3. Tingkat Penentu Kebijakan Khusus.
Kebijakan khusus merupakan penggarisan terhadap suatu bidang utama (major area) pemerintah sebagai penjabaran terhadap kebijakan umum guna merumuskan strategi, administrasi, sistem dan prosedur dalam bidang utama tersebut. Wewenang kebijakan khusus terletak pada Menteri, berdasarkan dan sesuai dengan kebijakan pada tingkat diatasnya. Hasilnya dirumuskan dalam bentuk Peratuan Menteri atau Instruksi Menteri dalam bidang pemerintahan yang dipertanggungjawabkan kepadanya. Dalam keadaan tertentu dapat dikeluarkan pula Surat Edaran Menteri.

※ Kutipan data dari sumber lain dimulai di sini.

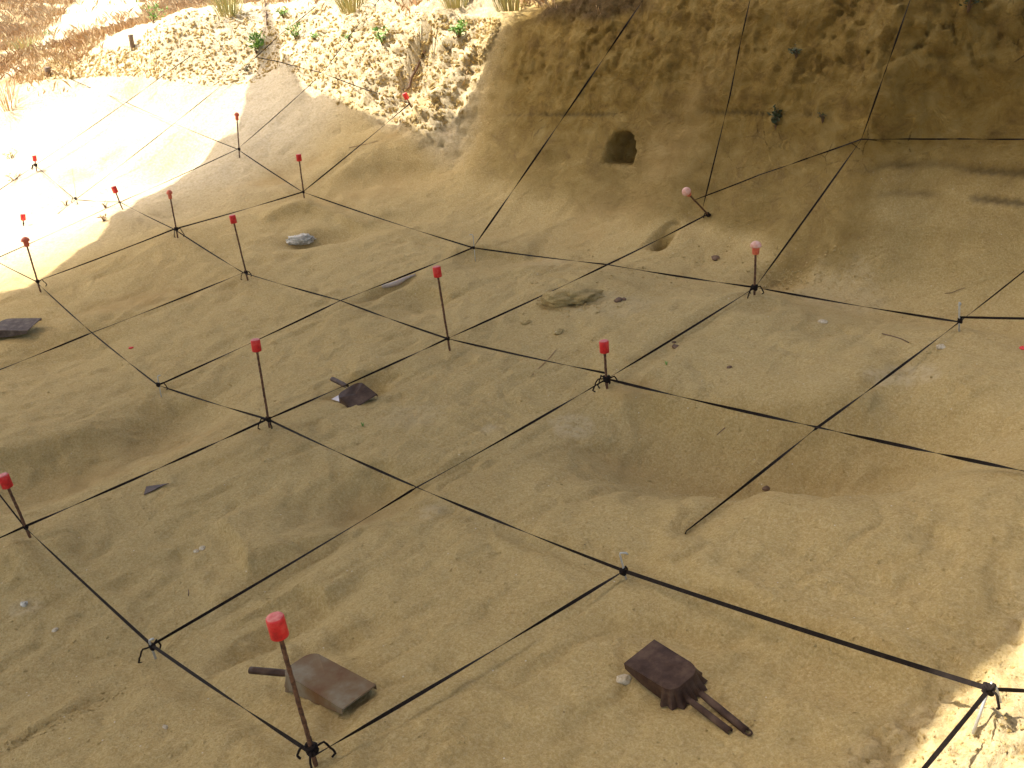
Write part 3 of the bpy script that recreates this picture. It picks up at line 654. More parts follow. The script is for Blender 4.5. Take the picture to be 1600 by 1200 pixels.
_, K['V'] = hook('thin upright wire peg in the sunlit floor at the left', (119,319), (112,262), (118,310), (.002, .0), ends=2)
# the peg lying on the sunlit lump, near right
b, nr_ = hit(1546, 1080); q1 = hit(1519, 1154)[0]+Z3*.012
root = empty('wire_peg', b, 'bright wire peg lying on the rough sunlit lump at the lower right', 'tent peg', 'galvanised wire tent pegs')
kq = _pp['Q'].copy()
MB().tube([q1-b, (q1-b)*.5+(kq-b)*.5, kq-b, (kq-b)+_r*.006+_u*.012, (kq-b)+_r*.014+_u*.004, (kq-b)+_r*.024-_u*.028], .0032, 8).build('wire', M_HOOK, root)
knot_mesh(kq-b, Z3, .010, 1, 1.1).build('tape_knot', M_TAPE, root); K['Q'] = kq

KD = {k: round(float(np.linalg.norm(K[k]-_pp[k])), 3) for k in K if k in _pp}
for k in K:
    if k in _pp: K[k] = _pp[k].copy()

# ------------------------------------------------------------------ tapes
def node(px, py, X, Y): return on_ray_near(px, py, X, Y)
def tape(label, pts, w=.0092, turns=2.5, ph=0.0, flat_start=None, grp='black grid tapes', sag=.004, name='grid_tape'):
    m = MB(); V = []; total = 0
    P_ = [np.array(p, float) for p in pts]; cnt = 0; rows = []
    for i in range(len(P_)-1):
        a, b_ = P_[i], P_[i+1]; L = np.linalg.norm(b_-a); n = max(6, int(L/.02)); d = (b_-a)/L
        side = np.cross(d, Z3); side /= np.linalg.norm(side); up = np.cross(side, d)
        T_ = turns if not isinstance(turns, (list, tuple)) else turns[i]
        p0 = ph+i*1.7
        for j in range(n+(1 if i == len(P_)-2 else 0)):
            t = j/n; an = p0+math.pi*T_*t+.35*math.sin(6.3*t+i*2)
            c = a+(b_-a)*t-Z3*sag*4*t*(1-t)*L
            s_ = side*math.cos(an)+up*math.sin(an); n_ = -side*math.sin(an)+up*math.cos(an)
            hw, ht = w/2, .0007
            V += [c+s_*hw+n_*ht, c-s_*hw+n_*ht, c-s_*hw-n_*ht, c+s_*hw-n_*ht]; cnt += 1
    F = []
    for i in range(cnt-1):
        for j in range(4): F.append((i*4+j, i*4+(j+1) % 4, (i+1)*4+(j+1) % 4, (i+1)*4+j))
    F += [(3, 2, 1, 0), tuple((cnt-1)*4+j for j in range(4))]
    m.add(V, F); o = m.build(name, M_TAPE, None, False, origin=P_[0]); return tag(o, label, 'tape', grp)
X1 = node(650,762,-1,1); X2 = node(531,470,-3,2); X3 = node(948,414,-2,3); X4 = node(1275,667,0,2); XE = node(143,520,-4,1)
up3 = Z3*.003
h3 = node(277,189,-7,3); h4 = node(405,90,-7,4); g4 = node(510,115,-6,4); i3 = node(197,160,-8,3)
OFF = np.array([.3, -.9, .2])
def cont(a, b_, s): a = np.array(a); b_ = np.array(b_); return b_+(b_-a)*s
S = on_ray_near(1348, 217, -1, 4); sh = hit(1348, 217)[0]; S = sh+np.array([0, -.012, .0])
tape('nearest cross tape, from the front stake up to the bent-top peg', [K['O'], K['P']], turns=[2.1], ph=.4)
tape('thick flat tape from the bent-top peg down to the peg in the sunlit corner', [K['P'], K['Q']], turns=[.04], ph=2.2, w=.0112)
tape('tape leaving the sunlit corner peg towards the right edge', [K['Q'], on_ray_near(1640, 1081, 1.25, 1.18)], turns=.4, ph=.9)
tape('doubled tape running from the sunlit corner peg down out of the picture', [K['Q']-up3, on_ray_near(1432, 1215, 1.05, .72)], turns=.3, ph=.3)
tape('long tape from the lower left peg to the short wrapped stake', [K['N'], X1, K['D']], turns=[1.2, 1.4], ph=1.2)
tape('tape from the short wrapped stake to the pink-capped upright stake', [K['D'], K['E']], turns=[1.3], ph=.3)
tape('tape climbing from the pink-capped stake over the earth wall and out of the top', [K['E'], S, hit(1392, 105)[0]+OFF*.10, hit(1432, -10)[0]+OFF*.10], turns=[1.1, 1.2, 1.0], ph=.8)
tape('tape from the left edge stake to the stake left of the middle', [cont(K['B'], K['A'], .25), K['A'], K['B']], turns=[.5, 3.2], ph=.1)
tape('tape from the stake left of the middle to the tall bare stake', [K['B'], K['C']], turns=[2.4], ph=.7)
tape('tape from the tall bare stake to the leaning pink-capped stake', [K['C'], X3, K['F']], turns=[1.6, 1.2], ph=.3)
tape('tape from the hollow peg to the pale peg under the earth wall', [K['M'], X2, K['G']], turns=[1.8, 1.7], ph=.9)
tape('long steep tape from the pale peg up across the earth wall to the rim', [K['G'], CAM+ray(1010,-8)*6.4], turns=4.2, ph=.5, w=.0115)
tape('tape from the left edge below the grey dustpan to the plaster lump stake', [cont(K['H'], XE, .75), XE, K['H']], turns=[1.6, 1.2], ph=1.0)
tape('tape beside the shadow edge through both orange-capped stakes', [K['K'], K['J'], K['I']], turns=[.5, .9], ph=.2)
tape('tape from the stake on the slope to the sunlit bank foot', [K['I'], K['T']], turns=1.4, ph=.6)
tape('tape from the left edge stake past the bent peg to the front stake', [K['A'], K['N'], K['O']], turns=[.8, .9], ph=.7)
tape('short thin tape slanting up from the left edge stake out of the picture', [K['A']+up3, on_ray_near(-30, 735, -2.3, -.1)], turns=.6, w=.006)
tape('tape from the left orange-capped stake down to the peg at the hollow', [K['K'], XE+up3, K['M']], turns=[1.5, 1.3], ph=.2, w=.0075)
tape('tape from the hollow peg past the looped stake to the bent-top peg', [K['M'], K['B'], X1+up3, K['P']], turns=[1.8, 1.3, 1.5], ph=.4)
tape('tape from the small orange-capped stake to the tall bare stake', [K['J'], K['H'], X2+up3, K['C']], turns=[1.2, 1.1, 1.5], ph=.9)
tape('tape from the tall bare stake to the short wrapped stake', [K['C'], K['D']+Z3*.025], turns=1.4, ph=.5)
tape('broad twisting tape from the short wrapped stake out to the right edge', [K['D'], X4, on_ray_near(1660, 748, 1, 2.02)], turns=[2.0, 2.6], ph=.9, w=.0112)
tape('tape from the stake on the slope down to the pale peg', [K['I'], K['G']], turns=1.6, ph=.4)
tape('tape from the pale peg across the floor to the pink-capped upright stake', [K['G'], X3+up3, K['E']], turns=[1.2, 1.6], ph=.8)
tape('tape from the pink-capped upright stake to the straight peg on the right', [K['E'], K['R']], turns=1.9, ph=.2)
tape('tape rising from behind the near mound to the straight peg', [on_ray_near(1052, 842, 0, 1.22)-Z3*.10, on_ray_near(1072, 824.5, 0, 1.29)-Z3*.012, X4-up3*2, K['R']], turns=[.1, 1.0, 1.7], ph=-.95)
tape('tape from the straight peg up to the right edge', [K['R'], on_ray_near(1650, 383, 0, 3.75)], turns=.6, ph=.4)
tape('level tape from the straight peg to the right edge', [K['R']+Z3*.02, on_ray_near(1660, 498, .65, 3.1)], turns=.5, ph=1.0)
Fu = on_ray_near(1086, 312, *K['F'][:2])
tape('tape from the leaning pink-capped stake along the wall to the right edge', [Fu, hit(1190, 273)[0]+OFF*.03, hit(1268, 246)[0]+OFF*.03, S+OFF*.004, hit(1420, 217.5)[0]+OFF*.03, hit(1500, 217.5)[0]+OFF*.03, hit(1660, 217.5)[0]+OFF*.03], turns=[.7, .7, .6, .7, .7, 1.4], ph=.3, w=.0075)
tape('thin tape rising from the leaning stake across the upper earth wall', [on_ray_near(1098, 325, *K['F'][:2]), hit(1143, 150)[0]+OFF*.03, hit(1160, 72)[0]+OFF*.05, hit(1177, -8)[0]+OFF*.04], turns=[1.4, 1.1, 1.1], ph=.7, w=.0085)
tape('tape from the ledge stake to the left across the sunlit floor', [K['L'], K['XG'], cont(K['L'], K['XG'], 1.2)], turns=[1.2, 1], ph=.3, w=.0065)
tape('tape from the ledge stake down to the stake on the slope', [K['L'], K['I']], turns=.9, ph=.8)
tape('tape from the ledge stake across the shaded corner and up the sunlit bank', [K['L'], hit(475, 145)[0]+OFF*.03, hit(510, 115)[0]+OFF*.05, hit(556, 55)[0]+OFF*.07, hit(601, 0)[0]+OFF*.07], turns=[1.0, .5, .8, .8], ph=.2, w=.0065)
tape('tape from the ledge stake up the sunlit slope to the dark stump', [K['L'], i3, hit(83, 117)[0]+Z3*.04], turns=[1.2, 1.2], ph=.6, w=.0065)
tape('tape from the curved shadow edge past the thin upright peg', [K['J'], K['XG']+up3, K['V'], K['U']], turns=[1.2, 1, 1], ph=.1, w=.0065)
tape('tape from the thin upright peg over the sunlit slope and bank', [cont(h3, K['V'], .75), K['V'], h3, hit(380, 112)[0]+OFF*.06, hit(405, 92)[0]+OFF*.06, hit(445, 55)[0]+OFF*.06, hit(500, 12)[0]+OFF*.06], turns=[1, 1.2, 1, .4, .6, .7], ph=.6, w=.0065)
tape('tape from the short far stake up the slope towards the bank', [cont(i3, K['U'], .45), K['U'], i3, hit(262, 118)[0]+OFF*.05, hit(312, 84)[0]+OFF*.06], turns=[1, 1, 1, 1], ph=.9, w=.0065)
tape('tape from the left orange-capped stake to the left edge over the sunlit floor', [K['K']+up3, on_ray_near(-40, 390, -6, .7)], turns=.8, ph=.5, w=.0065)
tape('tape hanging over the sunlit bank down to the stake at its foot', [hit(405, 90)[0]+OFF*.055, hit(440, 97)[0]+OFF*.05, hit(510, 115)[0]+OFF*.055, hit(582, 142)[0]+OFF*.06, K['T']+up3], turns=[.5, .7, .7, .6], ph=.4, w=.008)

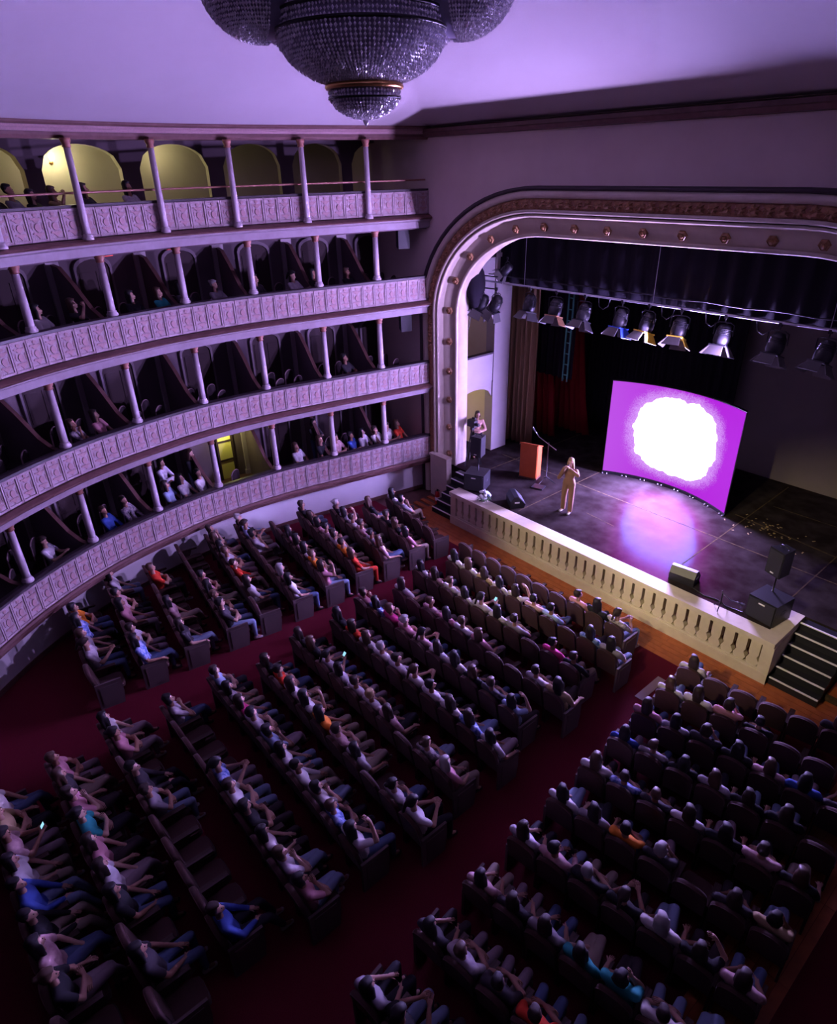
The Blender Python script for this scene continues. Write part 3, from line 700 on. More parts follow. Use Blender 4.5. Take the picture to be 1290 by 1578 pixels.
stage_light('side_spotlight', (X + .42, 14.78, 6.72), math.radians(-25), math.radians(-60), None, 'upper black spotlight hanging from the side wall bracket', 'spotlights on the side bracket', 1.1)
stage_light('side_spotlight', (X + .78, 15.0, 6.70), math.radians(-30), math.radians(-80), None, 'outer black spotlight hanging from the side wall bracket', 'spotlights on the side bracket', 1.1)
stage_light('side_spotlight', (X + .9, 15.3, 7.55), math.radians(-50), math.radians(-70), None, 'small black spotlight above the side wall bracket', 'spotlights on the side bracket', .8)

# ---- stage props
t = tag(empty('lectern', (-12.3, 14.9, STAGE), math.radians(18)), 'orange wooden lectern standing on the stage', 'lectern')
b = MB(); b.prism([(-.28, .06), (.28, .06), (.28, 1.18), (-.28, 1.18)], 'y', -.03, .0); b.build('front_panel', 'lectern', t)
for sx in (-1, 1):
    b = MB(); b.prism([(0.0, .06), (.34, .06), (.34, 1.02), (0.0, 1.16)], 'x', sx * .28 - .015, sx * .28 + .015); b.build('side_panel', 'lectern', t)
b = MB(); b.prism([(-.02, 1.17), (.38, 1.02), (.38, 1.045), (-.02, 1.2)], 'x', -.31, .31); b.build('top', 'lectern', t)
b = MB(); b.box(-.3, .3, -.02, .36, 0, .06); b.build('base', 'brown', t)
b = MB(); b.box(.25, .62, .02, .32, 0, .04); o = tag(b.build('stage_box', 'black'), 'flat black box on the stage floor beside the lectern', 'box'); o.location = (-12.0, 14.35, STAGE); o.rotation_euler = (0, 0, .3)
def tripod_stand(name, loc, rz, h, boom, lab, legs=.3):
    t = tag(empty(name, loc, rz), lab, 'microphone stand')
    b = MB(); b.tube([(0, 0, .12), (0, 0, h)], .014, 8); b.build('pole', 'blackmetal', t)
    for k in range(3):
        a = 2 * PI * k / 3 + .4; b = MB(); b.tube([(0, 0, .2), (legs * math.cos(a), legs * math.sin(a), .015)], .012, 6); b.build('leg', 'steel' if boom is None else 'blackmetal', t)
    if boom:
        b = MB(); b.tube(boom, .013, 6); bo = b.build('boom', 'steel', t)
        b = MB(); p = Vector(boom[0]); q = Vector(boom[1]); d = (p - q).normalized(); b.tube([p - d * .02, p + d * .07, p + d * .1, p + d * .16], [.018, .02, .034, .03], 8); b.build('microphone', 'steel', bo)
    return t
tripod_stand('microphone_stand', (-11.72, 15.1, STAGE), 0, 1.35, [(-.62, .1, 1.5), (-.45, .08, 1.38), (.35, -.06, 1.22)], 'boom microphone stand behind the orange lectern')
tripod_stand('microphone_stand', (-4.8, 12.74, STAGE + .012), 0.3, .42, [(.34, .3, .1), (.18, .16, .2), (0, 0, .42), (-.02, -.02, .5)], 'short folded microphone stand on the stage edge by the subwoofer', .16)
def subwoofer(loc, rz, lab, h=.56):
    t = tag(empty('subwoofer', loc, rz), lab, 'loudspeaker')
    b = MB(); b.box(-.32, .32, -.30, .34, .03, h); b.build('cabinet', 'black', t)
    b = MB(); b.box(-.29, .29, -.325, -.30, .06, h - .03); b.build('grille', 'grille', t)
    for x in (-.26, .26):
        for y in (-.24, .28):
            b = MB(); b.lathe([(.03, 0), (.03, .03)], 8, c=(x, y, 0)); b.build('foot', 'blackmetal', t)
    b = MB(); b.box(-.07, .07, -.335, -.324, h - .11, h - .08); b.build('badge', 'white', t)
    b = MB(); b.box(.318, .326, -.08, .1, h * .45, h * .62); b.build('side_handle', 'grille', t)
    return t
def top_speaker(loc, rz, base, lab, h=.62):
    t = tag(empty('pole_loudspeaker', loc, rz), lab, 'loudspeaker')
    b = MB(); b.tube([(0, 0, 0), (0, 0, base)], .019, 10); b.build('pole', 'blackmetal', t)
    b = MB(); b.prism([(-.19, -.17), (.19, -.17), (.13, .18), (-.13, .18)], 'z', base, base + h); b.build('cabinet', 'black', t)
    b = MB(); b.box(-.17, .17, -.185, -.17, base + .03, base + h - .03); b.build('grille', 'grille', t)
    b = MB(); b.box(-.04, .04, -.195, -.184, base + .06, base + .085); b.build('badge', 'white', t)
    b = MB(); b.tube([(-.1, .02, base + h), (-.09, .02, base + h + .05), (.09, .02, base + h + .05), (.1, .02, base + h)], .014, 6); b.build('handle', 'black', t)
    return t
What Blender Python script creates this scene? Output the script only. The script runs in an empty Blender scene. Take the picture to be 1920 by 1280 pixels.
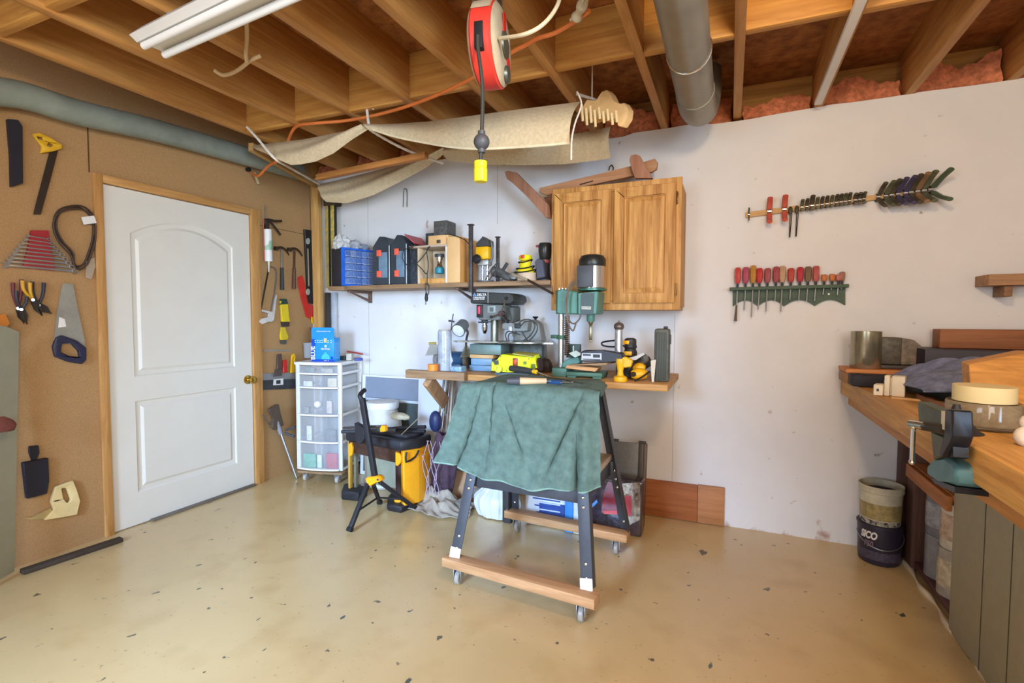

4. Tingkat Penentu Kebijakan Teknis.
Kebijakan teknis meliputi penggarisan dalam suatu sektor dibidang utama tersebut diatas dalam bentuk prosedur dan teknis untuk mengimplementasikan rencana, program dan kegiatan. Wewenang pengeluaran kebijakan teknis terletak ditangan Pimpinan Eselon Pertama Departemen Pemerintahan dan Pimpinan Lembaga-Lembaga Non Departemen. Hasil penentuan kebijakan dirumuskan dalam bentuk Peraturan, Keputusan atau Instruksi Pimpinan Lemabaga Non Departemen atau Direktorat Jenderaldalam masing-masing sektor atau segi administrasi yang dipertanggungjawabkan kepadanya. Didalam tata laksana pemerintahan, Sekretaris Jenderal (Sekjen) sebagai pembantu utama Menteri bertugas untuk mempersiapkan dan merumuskan kebijakan khusus Menteri dan Pimpinan Rumah Tangga Departemen. Selain itu Inspektur Jenderal dalam suatu Departemen berkedudukan sebagai Pembantu Utama Menteri dalam penyelenggaraan pengendalian ke dalam Departemen. Ia mempunyai wewenang pula untuk mempersiapkan kebijakan khusus Menteri.
5. Kekuasaan Membuat Aturan Di Daerah.
Kekuasaan membuat aturan di daerah dikenal dua macam:
a. Penentuan kebijakan mengenai pelaksanaan Pemerintahan Pusat di daerah yang wewenang pengeluarannya terletak pada Gubernur, dalam kedudukannya sebagai Wakil Pemerintahan Pusat Di Daerah yuridiksinya masing-masing, bagi daerah tingkat I pada Gubernur dan bagi daerah tingkat II pada Bupati atau Wali Kota. Perumusan hasil kebijakan tersebut dikeluarkan dalam keputusan dan instruksi Gubernur untuk propinsi dan instruksi Bupati atau Wali Kota untuk kabupaten atau kota madya.
b. Penentuan kebijakan pemerintah daerah (otonom) yang wewenang pengeluarannya terletak pada Kepala Daerah dengan persetujuan DPRD. Perumusan hasil kebijakan tersebut diterbitkan sebagai kebijakan daerah dalam bentuk Peraturan Daerah Tingkat I atau II, keputusan dan instruksi Kepala Daerah Tingkat I atau II.
Menurut kebijakan yang berlaku sekarang, maka jabatan Gubernur dan Bupati atau Wali Kota dan Kepala Daerah Tingkat I atau II disatukan dalam satu jabatan yang disebut Gubernur/Kepala Daerah Tingkat I, Bupati/Kepala Daerah Tingkat II atau Wali Kota/Kepala Daerah Tingkat II.